◆ What to produce ◆
Copy every line of the material below word for word.

◆ Information shown ◆
......

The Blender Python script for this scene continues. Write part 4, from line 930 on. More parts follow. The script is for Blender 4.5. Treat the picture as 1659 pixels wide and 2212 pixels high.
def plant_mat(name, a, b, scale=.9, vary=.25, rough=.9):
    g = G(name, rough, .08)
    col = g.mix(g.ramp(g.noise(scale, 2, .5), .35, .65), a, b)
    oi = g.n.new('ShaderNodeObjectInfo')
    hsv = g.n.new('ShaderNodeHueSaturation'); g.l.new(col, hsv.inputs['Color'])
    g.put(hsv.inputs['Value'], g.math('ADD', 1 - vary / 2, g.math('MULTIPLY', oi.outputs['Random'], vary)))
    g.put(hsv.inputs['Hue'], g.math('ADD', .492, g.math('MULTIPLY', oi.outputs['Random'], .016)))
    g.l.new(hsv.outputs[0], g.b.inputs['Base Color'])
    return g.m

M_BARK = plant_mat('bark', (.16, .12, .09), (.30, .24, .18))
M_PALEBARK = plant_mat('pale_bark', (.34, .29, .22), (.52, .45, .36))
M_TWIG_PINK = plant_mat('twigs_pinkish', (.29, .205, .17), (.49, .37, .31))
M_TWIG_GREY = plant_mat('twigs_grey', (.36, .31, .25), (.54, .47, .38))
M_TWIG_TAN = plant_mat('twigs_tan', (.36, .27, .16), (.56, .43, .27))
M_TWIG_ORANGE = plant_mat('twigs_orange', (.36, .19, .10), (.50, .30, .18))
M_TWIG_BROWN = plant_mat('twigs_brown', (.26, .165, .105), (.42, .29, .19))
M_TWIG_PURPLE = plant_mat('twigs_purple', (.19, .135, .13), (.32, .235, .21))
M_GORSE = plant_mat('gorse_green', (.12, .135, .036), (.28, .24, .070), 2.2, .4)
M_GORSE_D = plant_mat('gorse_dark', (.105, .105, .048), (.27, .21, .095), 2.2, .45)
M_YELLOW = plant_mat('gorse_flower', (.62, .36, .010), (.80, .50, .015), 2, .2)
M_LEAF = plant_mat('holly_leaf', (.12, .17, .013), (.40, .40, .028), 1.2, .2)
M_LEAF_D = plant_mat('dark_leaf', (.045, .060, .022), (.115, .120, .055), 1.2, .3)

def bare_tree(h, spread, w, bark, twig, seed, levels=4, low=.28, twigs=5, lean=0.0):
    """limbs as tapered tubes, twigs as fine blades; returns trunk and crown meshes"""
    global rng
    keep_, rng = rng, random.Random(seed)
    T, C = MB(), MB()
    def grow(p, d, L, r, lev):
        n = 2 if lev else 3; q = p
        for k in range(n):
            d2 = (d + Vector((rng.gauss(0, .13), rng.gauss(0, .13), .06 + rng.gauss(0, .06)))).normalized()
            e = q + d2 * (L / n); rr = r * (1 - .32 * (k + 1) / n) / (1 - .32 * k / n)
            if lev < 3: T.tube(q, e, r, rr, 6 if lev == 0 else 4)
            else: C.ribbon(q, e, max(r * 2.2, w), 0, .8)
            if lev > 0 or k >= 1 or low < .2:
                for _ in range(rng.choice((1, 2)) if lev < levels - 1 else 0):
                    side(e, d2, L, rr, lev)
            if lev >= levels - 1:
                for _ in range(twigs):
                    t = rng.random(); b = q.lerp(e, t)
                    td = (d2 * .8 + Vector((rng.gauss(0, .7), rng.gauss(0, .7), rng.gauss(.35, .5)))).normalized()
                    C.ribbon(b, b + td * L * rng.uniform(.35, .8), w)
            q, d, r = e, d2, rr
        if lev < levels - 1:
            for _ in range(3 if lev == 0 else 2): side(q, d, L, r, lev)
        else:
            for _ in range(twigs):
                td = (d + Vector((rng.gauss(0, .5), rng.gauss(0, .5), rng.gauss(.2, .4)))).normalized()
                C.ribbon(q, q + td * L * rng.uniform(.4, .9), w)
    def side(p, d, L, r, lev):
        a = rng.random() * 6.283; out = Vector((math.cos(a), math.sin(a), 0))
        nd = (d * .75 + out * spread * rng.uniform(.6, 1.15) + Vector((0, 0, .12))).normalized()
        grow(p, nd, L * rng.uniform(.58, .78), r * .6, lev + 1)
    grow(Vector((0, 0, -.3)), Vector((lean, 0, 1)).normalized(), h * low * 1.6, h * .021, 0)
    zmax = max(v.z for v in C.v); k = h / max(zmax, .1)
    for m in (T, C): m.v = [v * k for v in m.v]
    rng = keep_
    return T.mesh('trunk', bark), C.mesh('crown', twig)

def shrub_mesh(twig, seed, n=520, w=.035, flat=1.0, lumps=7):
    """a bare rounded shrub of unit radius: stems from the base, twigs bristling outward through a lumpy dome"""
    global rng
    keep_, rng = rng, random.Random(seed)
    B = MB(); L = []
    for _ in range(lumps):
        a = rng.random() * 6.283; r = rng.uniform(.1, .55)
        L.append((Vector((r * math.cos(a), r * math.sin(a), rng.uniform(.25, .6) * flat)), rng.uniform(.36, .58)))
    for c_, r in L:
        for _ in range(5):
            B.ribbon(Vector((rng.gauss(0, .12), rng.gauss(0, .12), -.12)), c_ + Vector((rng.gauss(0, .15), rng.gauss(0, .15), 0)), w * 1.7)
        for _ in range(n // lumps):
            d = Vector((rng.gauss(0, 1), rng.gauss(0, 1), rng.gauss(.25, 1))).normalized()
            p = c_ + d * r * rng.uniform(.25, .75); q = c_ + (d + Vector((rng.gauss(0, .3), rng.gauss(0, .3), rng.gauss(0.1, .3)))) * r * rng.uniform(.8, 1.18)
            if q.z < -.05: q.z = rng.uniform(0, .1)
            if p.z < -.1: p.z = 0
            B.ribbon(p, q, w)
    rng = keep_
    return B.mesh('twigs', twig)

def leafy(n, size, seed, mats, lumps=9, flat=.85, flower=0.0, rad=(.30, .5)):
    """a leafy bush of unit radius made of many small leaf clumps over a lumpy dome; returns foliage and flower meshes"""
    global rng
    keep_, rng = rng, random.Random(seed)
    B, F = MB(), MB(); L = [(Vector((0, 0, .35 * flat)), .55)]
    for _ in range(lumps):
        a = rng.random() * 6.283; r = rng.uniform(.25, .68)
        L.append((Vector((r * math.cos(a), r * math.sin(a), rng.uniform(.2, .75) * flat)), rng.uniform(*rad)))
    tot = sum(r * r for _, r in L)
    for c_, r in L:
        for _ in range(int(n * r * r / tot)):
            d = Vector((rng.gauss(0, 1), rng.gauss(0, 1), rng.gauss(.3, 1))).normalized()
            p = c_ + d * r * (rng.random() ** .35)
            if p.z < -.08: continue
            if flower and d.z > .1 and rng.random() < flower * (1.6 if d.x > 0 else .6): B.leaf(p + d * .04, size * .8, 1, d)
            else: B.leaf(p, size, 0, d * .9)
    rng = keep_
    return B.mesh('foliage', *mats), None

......

◆ Reply to the exercise ◆
The Blender Python script for this scene continues. Write part 4, from line 930 on. More parts follow. The script is for Blender 4.5. Treat the picture as 1659 pixels wide and 2212 pixels high.
def plant_mat(name, a, b, scale=.9, vary=.25, rough=.9):
    g = G(name, rough, .08)
    col = g.mix(g.ramp(g.noise(scale, 2, .5), .35, .65), a, b)
    oi = g.n.new('ShaderNodeObjectInfo')
    hsv = g.n.new('ShaderNodeHueSaturation'); g.l.new(col, hsv.inputs['Color'])
    g.put(hsv.inputs['Value'], g.math('ADD', 1 - vary / 2, g.math('MULTIPLY', oi.outputs['Random'], vary)))
    g.put(hsv.inputs['Hue'], g.math('ADD', .492, g.math('MULTIPLY', oi.outputs['Random'], .016)))
    g.l.new(hsv.outputs[0], g.b.inputs['Base Color'])
    return g.m

M_BARK = plant_mat('bark', (.16, .12, .09), (.30, .24, .18))
M_PALEBARK = plant_mat('pale_bark', (.34, .29, .22), (.52, .45, .36))
M_TWIG_PINK = plant_mat('twigs_pinkish', (.29, .205, .17), (.49, .37, .31))
M_TWIG_GREY = plant_mat('twigs_grey', (.36, .31, .25), (.54, .47, .38))
M_TWIG_TAN = plant_mat('twigs_tan', (.36, .27, .16), (.56, .43, .27))
M_TWIG_ORANGE = plant_mat('twigs_orange', (.36, .19, .10), (.50, .30, .18))
M_TWIG_BROWN = plant_mat('twigs_brown', (.26, .165, .105), (.42, .29, .19))
M_TWIG_PURPLE = plant_mat('twigs_purple', (.19, .135, .13), (.32, .235, .21))
M_GORSE = plant_mat('gorse_green', (.12, .135, .036), (.28, .24, .070), 2.2, .4)
M_GORSE_D = plant_mat('gorse_dark', (.105, .105, .048), (.27, .21, .095), 2.2, .45)
M_YELLOW = plant_mat('gorse_flower', (.62, .36, .010), (.80, .50, .015), 2, .2)
M_LEAF = plant_mat('holly_leaf', (.12, .17, .013), (.40, .40, .028), 1.2, .2)
M_LEAF_D = plant_mat('dark_leaf', (.045, .060, .022), (.115, .120, .055), 1.2, .3)

def bare_tree(h, spread, w, bark, twig, seed, levels=4, low=.28, twigs=5, lean=0.0):
    """limbs as tapered tubes, twigs as fine blades; returns trunk and crown meshes"""
    global rng
    keep_, rng = rng, random.Random(seed)
    T, C = MB(), MB()
    def grow(p, d, L, r, lev):
        n = 2 if lev else 3; q = p
        for k in range(n):
            d2 = (d + Vector((rng.gauss(0, .13), rng.gauss(0, .13), .06 + rng.gauss(0, .06)))).normalized()
            e = q + d2 * (L / n); rr = r * (1 - .32 * (k + 1) / n) / (1 - .32 * k / n)
            if lev < 3: T.tube(q, e, r, rr, 6 if lev == 0 else 4)
            else: C.ribbon(q, e, max(r * 2.2, w), 0, .8)
            if lev > 0 or k >= 1 or low < .2:
                for _ in range(rng.choice((1, 2)) if lev < levels - 1 else 0):
                    side(e, d2, L, rr, lev)
            if lev >= levels - 1:
                for _ in range(twigs):
                    t = rng.random(); b = q.lerp(e, t)
                    td = (d2 * .8 + Vector((rng.gauss(0, .7), rng.gauss(0, .7), rng.gauss(.35, .5)))).normalized()
                    C.ribbon(b, b + td * L * rng.uniform(.35, .8), w)
            q, d, r = e, d2, rr
        if lev < levels - 1:
            for _ in range(3 if lev == 0 else 2): side(q, d, L, r, lev)
        else:
            for _ in range(twigs):
                td = (d + Vector((rng.gauss(0, .5), rng.gauss(0, .5), rng.gauss(.2, .4)))).normalized()
                C.ribbon(q, q + td * L * rng.uniform(.4, .9), w)
    def side(p, d, L, r, lev):
        a = rng.random() * 6.283; out = Vector((math.cos(a), math.sin(a), 0))
        nd = (d * .75 + out * spread * rng.uniform(.6, 1.15) + Vector((0, 0, .12))).normalized()
        grow(p, nd, L * rng.uniform(.58, .78), r * .6, lev + 1)
    grow(Vector((0, 0, -.3)), Vector((lean, 0, 1)).normalized(), h * low * 1.6, h * .021, 0)
    zmax = max(v.z for v in C.v); k = h / max(zmax, .1)
    for m in (T, C): m.v = [v * k for v in m.v]
    rng = keep_
    return T.mesh('trunk', bark), C.mesh('crown', twig)

def shrub_mesh(twig, seed, n=520, w=.035, flat=1.0, lumps=7):
    """a bare rounded shrub of unit radius: stems from the base, twigs bristling outward through a lumpy dome"""
    global rng
    keep_, rng = rng, random.Random(seed)
    B = MB(); L = []
    for _ in range(lumps):
        a = rng.random() * 6.283; r = rng.uniform(.1, .55)
        L.append((Vector((r * math.cos(a), r * math.sin(a), rng.uniform(.25, .6) * flat)), rng.uniform(.36, .58)))
    for c_, r in L:
        for _ in range(5):
            B.ribbon(Vector((rng.gauss(0, .12), rng.gauss(0, .12), -.12)), c_ + Vector((rng.gauss(0, .15), rng.gauss(0, .15), 0)), w * 1.7)
        for _ in range(n // lumps):
            d = Vector((rng.gauss(0, 1), rng.gauss(0, 1), rng.gauss(.25, 1))).normalized()
            p = c_ + d * r * rng.uniform(.25, .75); q = c_ + (d + Vector((rng.gauss(0, .3), rng.gauss(0, .3), rng.gauss(0.1, .3)))) * r * rng.uniform(.8, 1.18)
            if q.z < -.05: q.z = rng.uniform(0, .1)
            if p.z < -.1: p.z = 0
            B.ribbon(p, q, w)
    rng = keep_
    return B.mesh('twigs', twig)

def leafy(n, size, seed, mats, lumps=9, flat=.85, flower=0.0, rad=(.30, .5)):
    """a leafy bush of unit radius made of many small leaf clumps over a lumpy dome; returns foliage and flower meshes"""
    global rng
    keep_, rng = rng, random.Random(seed)
    B, F = MB(), MB(); L = [(Vector((0, 0, .35 * flat)), .55)]
    for _ in range(lumps):
        a = rng.random() * 6.283; r = rng.uniform(.25, .68)
        L.append((Vector((r * math.cos(a), r * math.sin(a), rng.uniform(.2, .75) * flat)), rng.uniform(*rad)))
    tot = sum(r * r for _, r in L)
    for c_, r in L:
        for _ in range(int(n * r * r / tot)):
            d = Vector((rng.gauss(0, 1), rng.gauss(0, 1), rng.gauss(.3, 1))).normalized()
            p = c_ + d * r * (rng.random() ** .35)
            if p.z < -.08: continue
            if flower and d.z > .1 and rng.random() < flower * (1.6 if d.x > 0 else .6): B.leaf(p + d * .04, size * .8, 1, d)
            else: B.leaf(p, size, 0, d * .9)
    rng = keep_
    return B.mesh('foliage', *mats), None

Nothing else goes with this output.